The Raiders need Hayden to solid, even if he doesn't live up to the potential he had coming out of the University of Houston. Even if he ends up as the No. 3 cornerback, he's still essentially a starter with defenses using the nickel defense almost 70 percent of the time last season.



Hayden's biggest problem appears to be that he's reacting too slowly, which could improve with more experience. The preseason is a good time for Hayden to gain that experience before the Raiders need to rely on him. Don't be surprised if the Raiders give him extended playing time for that reason.

Keith McGill

In many ways, Keith McGill is the anti-Hayden. He's long and a little stiff in the hips, but there is room for both types on the Raiders and in the NFL. McGill didn't see much action as a rookie, but he made a big enough impression that the Raiders didn't feel the need to bring in another cornerback this offseason. That means the Raiders expected McGill to at least be the nickel cornerback.

The Raiders really doubled down at cornerback this offseason as they need Hayden and McGill to both be solid contributors. If McGill can build on his start to training camp, which by most observations has been a net positive, he has a chance to start opposite T.J. Carrie. If McGill plays well, it could soften the sting if Hayden isn't anything more than a No. 3 cornerback.

Nate Allen

As a veteran starter, he might not play extensively, but the Raiders could sure use some highlight plays from one of their top additions in free agency. A lot of eyebrows were raised when the Raiders gave Allen a contract befit a star safety, so fans will be expecting impact plays from him.

Can you tell that one of the biggest question marks on the team is the secondary?

Menelik Watson

Like D.J. Hayden from the same draft class, right tackle Menelik Watson needs to become a solid contributor in 2015. He is loosely hanging on to the starting job at right tackle over veteran Austin Howard, but his preseason performance will go a long way in determining if he holds onto it.

The Raiders have a solid line from left tackle to center, but the right side needs to prove they won't be a problem this season at the very least. Offensive line coach Mike Tice will rotate through a few players at right guard, but right tackle is Watson's spot to lose.

Ben Heeney

The other signing that raised eyebrows this offseason was the Raiders picking up linebacker Curtis Lofton. The veteran may be the starter at middle linebacker, but he's clearly not a long-term answer.

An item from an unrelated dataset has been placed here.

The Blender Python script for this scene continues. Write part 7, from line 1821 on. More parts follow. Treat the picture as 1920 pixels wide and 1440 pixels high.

For that reason alone, rookie middle linebacker Ben Heeney is worth keeping an eye on Friday night.

Heeney has also made his share of plays during training camp and will see extended playing time. Heeney didn't have elite measurables, but he was a top performer in college. If he keeps making plays against backups, the Raiders may have to consider getting him some snaps against starters to see if he can keep it up.

Comments

  1. Far be it from me to let facts get in the way of a "good-story", but with all due respect, Heeney exhibited elite measurables at the combine. I "know" he doesn't "look" the type who would exhibit elite athleticism, but that is exactly what he did, and is a clear manifestation of what he is. For the record, he posted the fastest time, for LBs, in the last 10 years in the long shuttle (60-yards) with a time of 11.06 seconds; he was fastest at the combine, for LBs in the short shuttle at 4.0 seconds; and he fastest, in "three-cone" drill, which is the best drill for measuring over-all aestheticism, at 6.68. It would be nice if you would have done a modicum of research before falling back on boiler plate, bias in your statements. Sorry, but those times, are "elite" by any reasonable measure of the understanding of the term elite. He is an "elite" athlete, whether he looks like one in a photograph, to you, or not.